I'm doing an exercise from the book Probability and Random Processes by Grimmett and Stirzaker, and I have difficulty understanding one of the solutions from the solution manual.
I don't understand the expansion of the Expectation that is the last step on page 162. (See image below). I think it may be related to this question, which would explain the first term. $E(I_1^2)$ would equal $E(I_1)$ since $I_1$ is an indicator function. However, I do not understand the other terms.
Thanks in advance for any help.
This line is coming from expanding the square of a product. Note that $$\mathbb E \left\{ \left( \sum_{j=1}^{n-1} I_j \right)^2 \right\} = \mathbb E \left[ \sum_{j=1}^{n-1} I_j^2 + 2\sum_{j <k} I_j I_k \right]$$ and as you noted, $I_j^2 = I_j$, which gives the first term.

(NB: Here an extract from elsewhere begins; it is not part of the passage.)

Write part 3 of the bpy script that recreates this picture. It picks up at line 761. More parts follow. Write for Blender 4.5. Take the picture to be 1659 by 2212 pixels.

For the second, we are summing over all pairs $\{j, k\}$ of distinct numbers in $\{1, \dots, n-1\}$. Let's break this apart into two cases: first, we handle the pairs that are one apart from one another (e.g. $\{1, 2\}, \{4, 5\}$). Here, we get $$\mathbb E \left[\dots + 2 \sum_{j < k,\ |j-k| = 1} I_j I_k + \dots \right]$$ and there are $(n-1) - 1 = n-2$ such terms, which corresponds to the $2(n-2) \mathbb E(I_1 I_2)$ term. Then, we handle the pairs that are more than one apart from one another by using the independence remarked in the preceding comments: $$\mathbb E \left[ \dots + 2 \sum_{j < k,\ |j - k| > 1} I_j I_k \right] = \dots + 2\sum_{j < k,\ |j-k| > 1} \mathbb E( I_j) \mathbb E( I_k)$$ Thus, our only task is to count how many terms are in that sum. The set $\{(j, k): 1 \leq j < k \leq n-1\}$ has $\binom{n-1}{2}$ elements, and as previously referenced $n-2$ of those consist of the pairs for which $|j-k| =1$; hence, there are $\binom{n-1}{2} - (n-2)$ terms in the sum. When doubled, that expression is equal to $(n-1)^2 - (n-1) - 2(n-2)$.